Once entered in the project, the label tasks panel appears with four sections. When your project is first created, numerical fields such as species counts (e.g. sockeye, video duration, random number etc.) will be displayed as strings. By clicking on the column header the user can convert these to filterable numerical (num) values. Once a field has been changed to a numerical value it will remain numeric, so this is a one-time action required at the start of your project.

You can choose which columns to include in the panel. The default should be sufficient for most cases but many more options are available.

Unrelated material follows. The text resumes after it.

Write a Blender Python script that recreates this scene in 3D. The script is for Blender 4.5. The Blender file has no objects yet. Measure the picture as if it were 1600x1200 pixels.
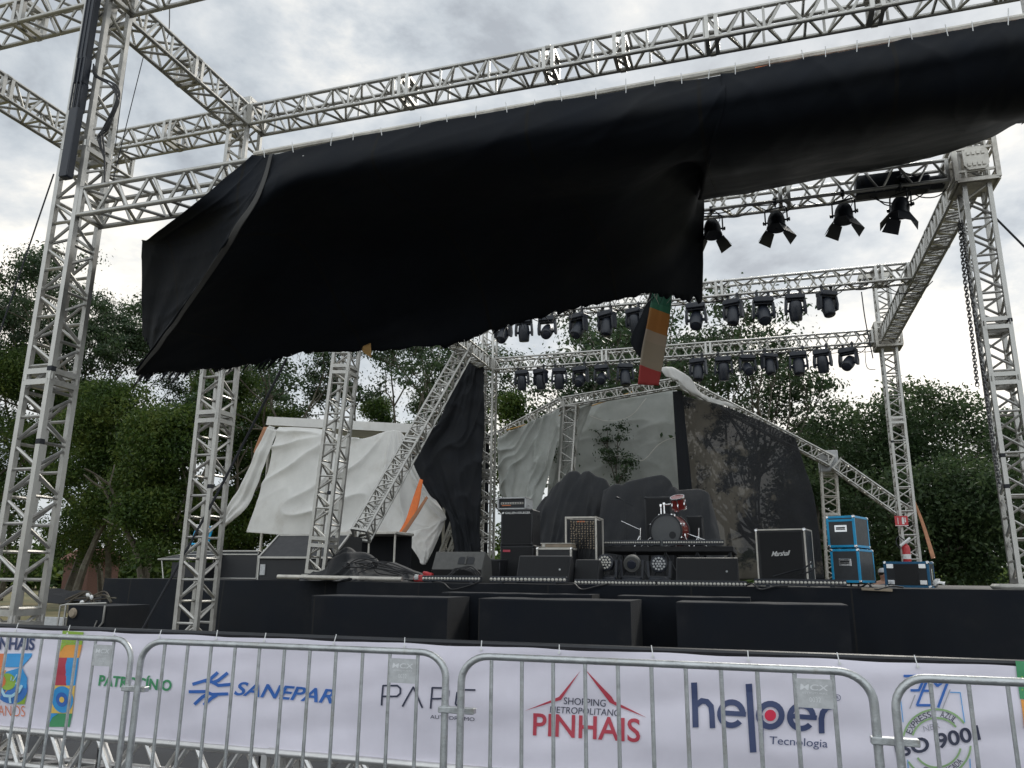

Here the columns ID, Completed, Annotated by, etc. have been selected and are visible in the interface. These variables can be used to sort or make selections of the data using filters (see next section). Note that the columns showing the total recorded for the different classes continue further right past the Chinook.
Filters can be used to subset the data based on user-defined criteria. In the example below the data to be included are filtered so that:

Filters can be very useful if one wants to target specific events, species or date ranges.
Important — If filtering for date ranges use the Video recorded at (UTC, sortable) field. The Recorded At field will produce errors because of Label Studio’s inability to filter data fields with spaces included.
The not set option provides the opportunity to sort the rows by a user-defined column.
Label All Tasks allows the user to go through a different panel and start sequentially reviewing the videos assigned to them.
The names of the columns which were selected in the Columns option (Section 1). The ID column is a unique identifier set by Label Studio.
The individual video clips with their unique ID, time of recording and duration.
Shows the number of files queried relative to all files. In this case 471 videos of the 2440 in total. When starting reviewing the selected tasks, Submitted annotations provides a counter for your progress (in this case 0 tasks have been annotated). Predictions provides the total number of videos that contain detections in the selection of the dataset (or entire dataset if no filters are applied).